Culture

De la foi et de la science

ALM : Dans votre discours sur l’islam et l’Occident, vous citez régulièrement la chute de l’Andalousie, pourquoi ?
Malek Chebel : Il faut garder à l’esprit que 1452, date de la chute de Grenade, est également l’année où Christophe Colomb a découvert l’Amérique. Vous vous rendez compte que la fin de la présence des Musulmans en Europe a coïncidé avec la découverte du Nouveau Monde. Inutile d’insister sur la symbolique du rétrécissement de l’espace des uns et de l’expansion de celui des autres. Cette chute a donné un coup de fouet extraordinaire aux Occidentaux. Elle a cassé en revanche, chez nous, toute motivation. Et depuis cinq siècles, nous nous lamentons sur notre sort en pensant à l’Andalousie d’antan.
Mais en quoi cela éclaire-t-il sur le monde musulman aujourd’hui ?
Si les Musulmans ne s’étaient pas tapés dessus, les Chrétiens n’auraient jamais pu les chasser de l’Andalousie. L’histoire des frictions entre les Musulmans se répète. En psychanalyse, cela s’appelle la névrose – qui est la répétition de quelque chose qui vous est douloureux. Les Arabes répètent une situation qui leur fait mal, très mal ! Ils ne regardent pas l’image que leur renvoie le miroir d’un peuple divisé, échouant sans cesse, sans colonne vertébrale, sans structure. Ils se détournent de cette image tout en fixant, par leur division, ses contours immuables.
Qu’est-ce qui manque pour que les choses changent ?
Nous avons une structure de la société super hiérarchisée, très peu mobile, qui n’a pas introduit le mouvement dans son système et son appréciation du temps. Nous avons des mécanismes mentaux et comportementaux qui continuent à remettre au lendemain ce que l’on doit faire aujourd’hui. Une sorte de gestion du temps qui est complètement anachronique et décalée. Nous ne sommes plus au Moyen-Age pour que le temps fasse le travail pour nous. Il manque peut-être une prise de conscience et un but.
Mais encore…
Que l’individu sorte de l’anonymat. La société a changé depuis XIV siècles. Pourtant ceux qui dénient à l’individu toute responsabilité, continuent de rêver à une société immuable, qui ne bouge pas. L’une des sorties de crise, c’est que l’individu soit plus valorisé qu’il ne l’est actuellement. Que chaque homme, chaque femme soit responsable de ce qu’il dit et ce qu’il fait. Qu’il éprouve la nécessité de rendre des comptes à sa conscience d’abord, à une autorité qui serait reconnue et peut-être par Dieu. Cette responsabilité individuelle n’existe pas dans le monde arabe et n’existera pas tant que l’on continuera à cultiver l’illusion d’un ensemble homogène ou d’une ouma.
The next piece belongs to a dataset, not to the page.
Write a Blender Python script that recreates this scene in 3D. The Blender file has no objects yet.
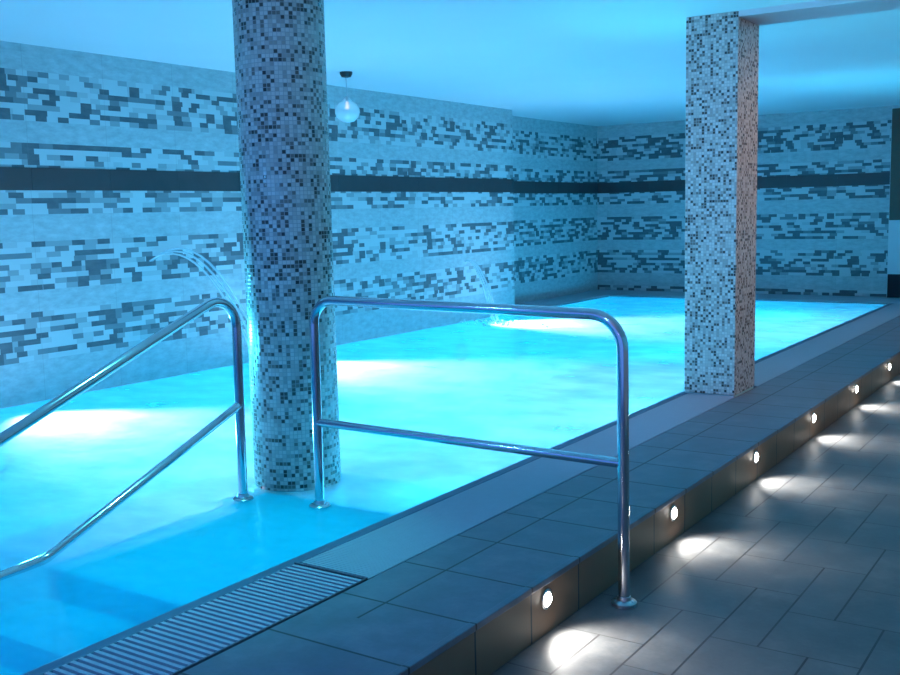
import bpy, bmesh, math, random
from mathutils import Vector, Matrix
random.seed(7)
sc = bpy.context.scene
C = sc.collection
PI = math.pi

# ---------------------------------------------------------------- dimensions
XL, YC, XR, YB = -4.44, 12.465, -4.905, 16.10      # left wall, its end, recessed wall, back wall
ZC, ZW, ZF = 2.75, -0.03, -0.22                    # ceiling, water, lower floor
XG, XC, XT = 0.38, 0.972, 0.584                    # grating edge, curb face, deck joint
YN = -1.6                                          # near end of everything
PB = -1.05                                         # pool bottom

# ---------------------------------------------------------------- node helper
class NT:
    def __init__(s, name):
        s.mat = bpy.data.materials.new(name); s.mat.use_nodes = True
        s.t = s.mat.node_tree; s.t.nodes.clear()
        s.out = s.t.nodes.new('ShaderNodeOutputMaterial')
    def n(s, typ, **kw):
        nd = s.t.nodes.new(typ)
        for k, v in kw.items(): setattr(nd, k, v)
        return nd
    def put(s, sock, v):
        if isinstance(v, bpy.types.NodeSocket): s.t.links.new(v, sock)
        elif v is not None: sock.default_value = v
    def m(s, op, a, b=None, c=None):
        nd = s.n('ShaderNodeMath', operation=op)
        s.put(nd.inputs[0], a)
        if b is not None: s.put(nd.inputs[1], b)
        if c is not None: s.put(nd.inputs[2], c)
        return nd.outputs[0]
    def pos(s):
        nd = s.n('ShaderNodeNewGeometry'); sp = s.n('ShaderNodeSeparateXYZ')
        s.t.links.new(nd.outputs['Position'], sp.inputs[0])
        return nd.outputs['Position'], sp.outputs[0], sp.outputs[1], sp.outputs[2]
    def vec(s, x, y, z=0.0):
        nd = s.n('ShaderNodeCombineXYZ')
        s.put(nd.inputs[0], x); s.put(nd.inputs[1], y); s.put(nd.inputs[2], z)
        return nd.outputs[0]
    def white(s, v):
        nd = s.n('ShaderNodeTexWhiteNoise', noise_dimensions='3D'); s.put(nd.inputs['Vector'], v)
        return nd.outputs['Value']
    def noise(s, v, scale, detail=3.0, rough=.55):
        nd = s.n('ShaderNodeTexNoise'); s.put(nd.inputs['Vector'], v)
        nd.inputs['Scale'].default_value = scale; nd.inputs['Detail'].default_value = detail
        nd.inputs['Roughness'].default_value = rough
        return nd.outputs[0]
    def ramp(s, f, stops, const=False):
        nd = s.n('ShaderNodeValToRGB'); r = nd.color_ramp
        if const: r.interpolation = 'CONSTANT'
        while len(r.elements) < len(stops): r.elements.new(1.0)
        for e, (p, c) in zip(r.elements, stops):
            e.position = p; e.color = (c[0], c[1], c[2], 1)
        s.put(nd.inputs[0], f)
        return nd.outputs[0]
    def mix(s, f, a, b, blend='MIX'):
        nd = s.n('ShaderNodeMix', data_type='RGBA', blend_type=blend)
        s.put(nd.inputs[0], f)
        for i, v in ((6, a), (7, b)):
            if isinstance(v, tuple): v = (v[0], v[1], v[2], 1)
            s.put(nd.inputs[i], v)
        return nd.outputs[2]
    def bump(s, h, strength=.3, dist=.002):
        nd = s.n('ShaderNodeBump'); s.put(nd.inputs['Height'], h)
        nd.inputs['Strength'].default_value = strength; nd.inputs['Distance'].default_value = dist
        return nd.outputs[0]
    def bsdf(s, col, rough=.5, metal=0.0, normal=None, spec=.5):
        b = s.n('ShaderNodeBsdfPrincipled')
        if isinstance(col, tuple): col = (col[0], col[1], col[2], 1)
        s.put(b.inputs['Base Color'], col); s.put(b.inputs['Roughness'], rough)
        b.inputs['Metallic'].default_value = metal
        b.inputs['Specular IOR Level'].default_value = spec
        if normal is not None: s.put(b.inputs['Normal'], normal)
        s.t.links.new(b.outputs[0], s.out.inputs[0])
        return b

def plain(name, col, rough=.5, metal=0.0, nscale=0, namp=.12):
    s = NT(name)
    if nscale:
        p, *_ = s.pos()
        f = s.noise(p, nscale)
        c = s.mix(f, tuple(v*(1-namp) for v in col), tuple(min(1, v*(1+namp)) for v in col))
        s.bsdf(c, rough, metal)
    else: s.bsdf(col, rough, metal)
    return s.mat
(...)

Dans votre discours, vous adoptez une démarche historique pour déplorer tantôt une liberté qui n’est plus, tantôt pour marquer la période où il y a eu rupture…
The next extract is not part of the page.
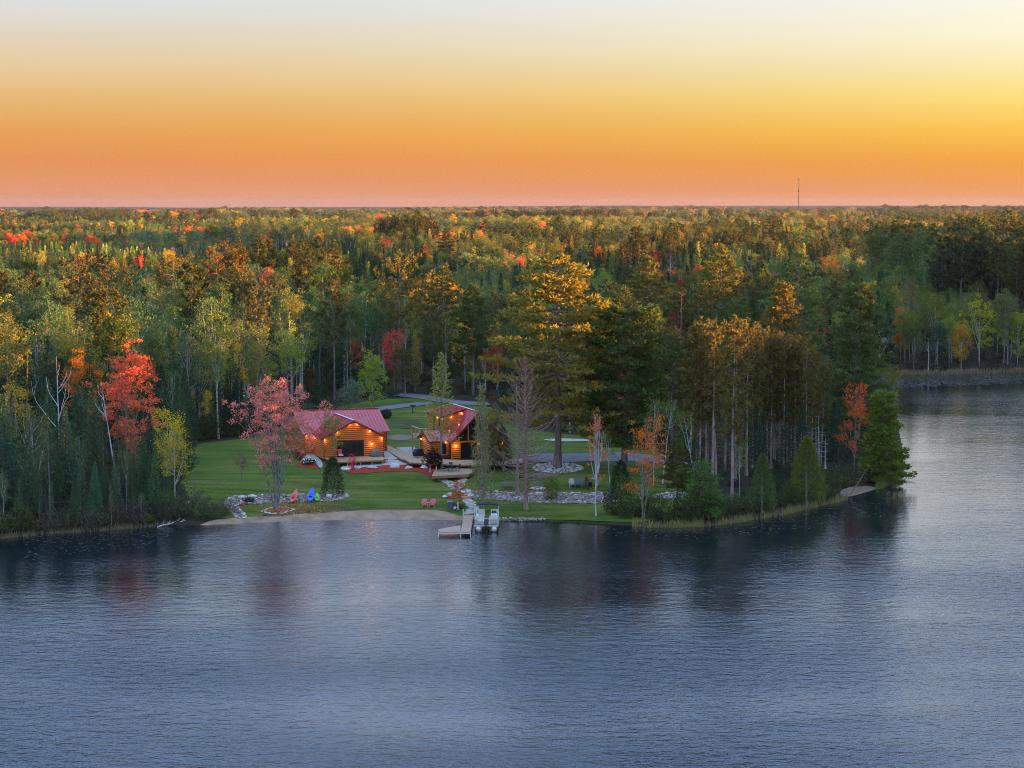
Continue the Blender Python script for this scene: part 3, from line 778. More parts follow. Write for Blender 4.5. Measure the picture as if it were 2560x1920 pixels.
hero('white_pine', lambda **k: white_pine(12, Rm=8.6, base=.20, nb=88, tufts=34, blades=10, r=.46, flat=.75, bl=.6, prof=lambda q: ((.72 + .38 * math.sin(math.pi * q)) * (1 - q ** 4) + .12) * (.85 + .2 * math.sin(q * 23)), **k), site(1394, 1171), 640, 'huge sunlit golden white pine rising from the white stone ring', (.19, .165, .03), clear=3.5)
hero('white_pine', lambda **k: white_pine(13, Rm=5.4, base=.16, nb=96, tufts=28, blades=10, r=.42, prof=lambda q: .55 + .5 * math.sin(math.pi * (.15 + .8 * q)), **k), site(1560, 1176), 772, 'broad dark green white pine behind the orange maple', (.065, .095, .025), clear=3)
hero('maple_tree', lambda **k: broadleaf(14, cb=.22, Rm=1.1, limbs=22, ncl=40, nl=24, ls=0.143, cr=.34, r=.11, bark_m='bark_bleached', bare=.3, **k), site(1490, 1290), 1028, 'slim pale-trunked maple with scattered orange leaves at the water edge', (.55, .17, .04), clear=1.5)
hero('maple_tree', lambda **k: broadleaf(15, cb=.08, Rm=3.0, limbs=26, ncl=150, nl=33, ls=0.160, cr=.5, r=.12, stems=3, spread=.16, **k), site(1608, 1296), 1038, 'bushy orange and red maple on the shore beside a dark cedar', (.55, .15, .025), clear=3)
hero('cedar_tree', lambda **k: cedar(16, Rm=1.9, n=4200, ls=.16, round_=.5, **k), site(1552, 1282), 1150, 'dark green cedar pressed against the bushy orange maple', (.035, .065, .025), clear=2)
hero('birch_tree', lambda **k: broadleaf(17, cb=.55, Rm=1.3, limbs=10, ncl=36, nl=27, ls=0.143, r=.10, bark_m='bark_white', **k), site(1656, 1210), 985, 'white birch leaning right behind the orange maple', (.13, .16, .04), clear=1, tilt=(0, .10))
hero('birch_tree', lambda **k: broadleaf(18, cb=.55, Rm=1.1, limbs=9, ncl=26, nl=27, ls=0.143, r=.08, bark_m='bark_white', **k), site(1634, 1216), 980, 'slender upright white birch inside the orange maple', (.13, .16, .04), clear=1)
hero('birch_tree', lambda **k: broadleaf(19, cb=.5, Rm=1.5, limbs=9, ncl=40, nl=27, ls=0.143, r=.12, bark_m='bark_white', **k), site(1742, 1225), 1005, 'bent birch arching left beside the red pine grove', (.10, .15, .035), clear=1, tilt=(0, -.17))
hero('birch_tree', lambda **k: broadleaf(20, cb=.4, Rm=.9, limbs=8, ncl=26, nl=24, ls=0.134, r=.06, bark_m='bark_white', **k), site(1526, 1228), 1060, 'short white birch leaning beside the fire pit chairs', (.13, .15, .03), clear=1, tilt=(0, -.08))
hero('pine_tree', lambda **k: white_pine(21, Rm=2.0, base=.08, nb=40, tufts=10, blades=9, r=.09, bl=.4, **k), site(1758, 1296), 1160, 'young bright green pine with white stem on the shore', (.085, .15, .035), clear=1.5)
hero('cedar_tree', lambda **k: cedar(22, Rm=1.9, n=5200, ls=.17, round_=.62, gap=.10, **k), site(1905, 1284), 1132, 'pale green pointed cedar left of the rounder one on the point', (.10, .135, .04), clear=2)
hero('cedar_tree', lambda **k: cedar(23, Rm=2.7, n=7800, ls=.19, round_=.60, gap=.10, **k), site(2016, 1268), 1090, 'big rounded yellow-green cedar on the wooded point', (.13, .15, .03), clear=3)
hero('white_pine', lambda **k: white_pine(24, Rm=5.2, base=.10, nb=100, tufts=26, blades=10, r=.38, prof=lambda q: .9 - .45 * q, **k), at_dist(2140, 288), 716, 'tall broad white pine with tiered branches at the tip of the point', (.085, .115, .032), clear=4)
hero('maple_tree', lambda **k: broadleaf(25, cb=.2, Rm=2.2, limbs=20, ncl=95, nl=30, ls=0.168, cr=.5, r=.12, bare=.1, **k), site(2136, 1192), 955, 'orange-red maple near the tip of the wooded point', (.55, .12, .03), clear=2)
hero('white_pine', lambda **k: white_pine(26, Rm=3.1, base=.06, nb=80, tufts=18, blades=11, r=.16, bl=.45, prof=lambda q: 1.0 - .75 * q, **k), site(2207, 1212), 982, 'bright green conical pine at the very tip of the point', (.12, .16, .025), clear=3)
hero('maple_shrub', lambda **k: broadleaf(27, cb=.15, Rm=1.4, limbs=12, ncl=50, nl=27, ls=0.143, cr=.4, r=.05, **k), site(2236, 1200), 1120, 'low orange-green bush overhanging the water at the point', (.28, .15, .03), clear=1)
hero('dead_tree', lambda **k: bare_tree(28, Rm=2.6, base=.25, nb=22, up=.08, bark_m='bark_bleached', r=.16, twig=2, tr=.03, **k), site(2046, 1165), 1018, 'bleached dead trunk with long bare side branches on the point', clear=1)
hero('dead_tree', lambda **k: bare_tree(29, Rm=1.6, base=.3, nb=12, up=.05, bark_m='bark_bleached', r=.15, twig=1, tr=.03, **k), site(2063, 1172), 1090, 'short bleached broken trunk beside the taller dead one', clear=1)
hero('dead_tree', lambda **k: bare_tree(30, Rm=1.2, base=.3, nb=26, up=-.2, bark_m='bark_dead', r=.10, twig=2, **k), site(2124, 1238), 1150, 'dead grey tree leaning over the small beach on the point', clear=.5, tilt=(0, .55))
hero('shrub', lambda **k: shrub(31, Rm=1.1, n=1500, ls=.15, **k), site(1378, 1252), 1188, 'loose yellow-green bush growing out of the right rock bank', (.13, .15, .03), clear=1, cat='shrub')
hero('shrub', lambda **k: shrub(32, Rm=.95, n=2200, ls=.12, **k), site(964, 1047), 1022, 'round clipped dark green bush right of the red roof', (.03, .05, .022), clear=1, cat='shrub')
hero('aspen_tree', lambda **k: broadleaf(33, cb=.12, Rm=2.1, limbs=16, ncl=120, nl=39, ls=0.185, cr=.55, r=.10, **k), at_dist(930, 318), 878, 'bright yellow-green young aspen behind the red roof', (.23, .28, .035), clear=2)
hero('willow_tree', lambda **k: broadleaf(34, cb=.10, Rm=1.9, limbs=16, ncl=90, nl=39, ls=0.151, cr=.5, r=.08, **k), at_dist(876, 312), 950, 'grey-green young tree left of the bright aspen behind the roof', (.13, .165, .09), clear=2)
hero('maple_tree', lambda **k: broadleaf(35, cb=.25, Rm=3.1, limbs=16, ncl=130, nl=39, ls=0.185, r=.16, **k), at_dist(1012, 352), 872, 'dark green and red maple beside the upper driveway', (.085, .085, .028), clear=2)
hero('maple_tree', lambda **k: broadleaf(36, cb=.3, Rm=2.1, limbs=14, ncl=75, nl=33, ls=0.185, r=.10, **k), at_dist(985, 356), 812, 'bright crimson maple at the foot of the tall sunlit red pine', T_RED, clear=2)
hero('red_pine', lambda **k: red_pine(37, Rm=5.2, base=.50, nb=64, tufts=9, blades=13, r=.36, dead=30, **k), at_dist(998, 362), 650, 'tall sunlit red pine with orange trunk above the cabins', (.13, .115, .03), clear=3)
hero('red_pine', lambda **k: red_pine(38, Rm=6.0, base=.42, nb=74, tufts=9, blades=13, r=.36, dead=26, **k), at_dist(430, 430), 650, 'wide-crowned sunlit pine above the left woods', (.15, .115, .03), clear=3)
hero('white_pine', lambda **k: white_pine(39, Rm=5.0, base=.35, nb=64, tufts=24, blades=10, r=.30, **k), at_dist(1800, 372), 612, 'flat-topped golden white pine high above the red pine grove', (.15, .14, .03), clear=4)
hero('white_pine', lambda **k: white_pine(40, Rm=5.0, base=.34, nb=64, tufts=24, blades=10, r=.30, **k), at_dist(1622, 362), 640, 'tiered sunlit white pine right of the huge golden one', (.13, .13, .03), clear=4)
hero('white_pine', lambda **k: white_pine(41, Rm=4.2, base=.30, nb=60, tufts=24, blades=10, r=.28, **k), at_dist(1960, 330), 706, 'golden-topped white pine above the right end of the red pine grove', (.15, .12, .028), clear=3)
hero('dead_tree', lambda **k: bare_tree(42, Rm=2.0, base=.45, nb=40, up=.9, bark_m='bark_pine', r=.17, twig=5, **k), at_dist(1702, 318), 726, 'sunlit orange dead snag with upturned branches above the pine grove', clear=1)
hero('maple_tree', lambda **k: broadleaf(43, cb=.3, Rm=2.2, limbs=12, ncl=80, nl=33, ls=0.185, r=.1, **k), at_dist(1680, 330), 782, 'dark crimson maple beside the orange dead snag', (.22, .03, .04), clear=2)
hero('maple_tree', lambda **k: broadleaf(54, cb=.06, Rm=2.1, limbs=22, ncl=150, nl=39, ls=0.151, cr=.45, r=.08, bare=.1, **k), site(1236, 1176), 1022, 'olive-brown young tree hiding the middle of the lodge front', (.15, .13, .045), clear=1)
hero('maple_tree', lambda **k: broadleaf(56, cb=.06, Rm=1.5, limbs=16, ncl=90, nl=36, ls=0.143, cr=.42, r=.06, **k), site(1222, 1180), 1062, 'brownish bush-like young tree before the lodge glass gable', (.17, .13, .05), clear=1)
hero('cedar_tree', lambda **k: cedar(55, Rm=1.3, n=2600, ls=.17, round_=.5, **k), site(1258, 1178), 1066, 'dark green young cedar before the right end of the lodge', (.07, .085, .035), clear=1)
# left shore
hero('maple_tree', lambda **k: broadleaf(44, cb=.28, Rm=3.8, limbs=30, ncl=260, nl=42, ls=0.185, cr=.55, r=.17, flatz=.6, **k), at_dist(312, 250), 872, 'brilliant orange-red maple among the spruces of the left shore', (.60, .14, .06), clear=3.5)
hero('dead_birch', lambda **k: snag(45, forks=7, r=.13, **k), at_dist(143, 244), 888, 'bleached white dead birch with forked top on the left shore', clear=2)
hero('dead_birch', lambda **k: snag(46, forks=4, r=.13, **k), at_dist(292, 243), 945, 'leaning white dead birch in front of the brilliant red maple', clear=1.5, tilt=(0, -.13))
hero('birch_tree', lambda **k: broadleaf(47, cb=.3, Rm=2.6, limbs=18, ncl=120, nl=30, ls=0.143, cr=.5, r=.12, bark_m='bark_white', **k), at_dist(80, 236), 1018, 'olive leafed birch with white forked trunk near the left edge', (.14, .14, .045), clear=3)
hero('maple_tree', lambda **k: broadleaf(48, cb=.42, Rm=1.9, limbs=16, ncl=80, nl=30, ls=0.160, r=.09, bark_m='bark_white', **k), at_dist(432, 233), 1060, 'slender yellow tree at the right end of the left shore woods', (.36, .28, .025), clear=2)
hero('maple_tree', lambda **k: broadleaf(49, cb=.45, Rm=2.8, limbs=18, ncl=120, nl=36, ls=0.185, r=.13, **k), at_dist(532, 298), 838, 'large golden-green maple at the edge behind the left lawn', (.36, .26, .02), clear=2.5)
hero('maple_tree', lambda **k: broadleaf(50, cb=.48, Rm=2.4, limbs=16, ncl=85, nl=33, ls=0.185, r=.11, bark_m='bark_white', **k), at_dist(574, 296), 842, 'yellow maple with long bare white trunk behind the left lawn', (.46, .27, .02), clear=2)
hero('birch_tree', lambda **k: broadleaf(51, cb=.38, Rm=2.0, limbs=16, ncl=110, nl=36, ls=0.168, r=.11, bark_m='bark_white', **k), at_dist(470, 288), 818, 'grey-green weeping birch behind the left lawn corner', (.12, .16, .07), clear=2)
hero('maple_tree', lambda **k: broadleaf(52, cb=.35, Rm=2.6, limbs=14, ncl=110, nl=36, ls=0.185, r=.13, **k), at_dist(246, 276), 928, 'yellow-green maple tucked left of the brilliant red maple', (.24, .20, .02), clear=2)
hero('maple_tree', lambda **k: broadleaf(53, cb=.3, Rm=2.8, limbs=14, ncl=120, nl=36, ls=0.185, r=.13, **k), at_dist(648, 300), 832, 'broad yellow-green maple behind the coral red maple', (.19, .19, .035), clear=2.5)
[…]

L’islam était capable d’absorber le génie occidental et ne pas considérer que des concepts étrangers à sa culture menacent son identité. L’islam a été capable à un certain moment d’intégrer le persan, le grec, le chinois et de les transmettre à d’autres civilisations. Le problème, c’est que les fondamentalistes ont creusé un fossé entre la philosophie et la religion. L’une des raisons fondamentales de la situation que nous vivons aujourd’hui est que la religion ne peut faire l’objet d’une réflexion libre. Autrement, les fondamentalistes bloquent tout et crient à l’hérésie. Personnellement, je les combats. Je distingue, au demeurant, entre foi et religion. La foi, je n’y touche jamais, comme je ne tiens pas à ce que les fondamentalistes me touchent dans ma liberté de création. Autrement, je n’existe plus ! Je réclame la foi basée sur la science. Une foi sans savoir est une foi éteinte, sans lumière. Et qu’ils n’invoquent surtout pas le texte sacré ! Ils peuvent s’y référer pour soumettre la femme à l’homme, moi je le cite pour la libérer. Ils ne vaincront pas !
Vous parlez de ce sujet en termes guerriers…
Mais bien sûr que c’est la guerre ! Ceux qui ne comprennent pas qu’il faut prendre parti se trompent. Je sais que mon combat pour la liberté d’agir et de penser m’expose à des représailles. Je ne suis pas protégé, et si les fondamentalistes veulent ma peau, ils l’auront. Mais je préfère mourir libre que vivre soumis.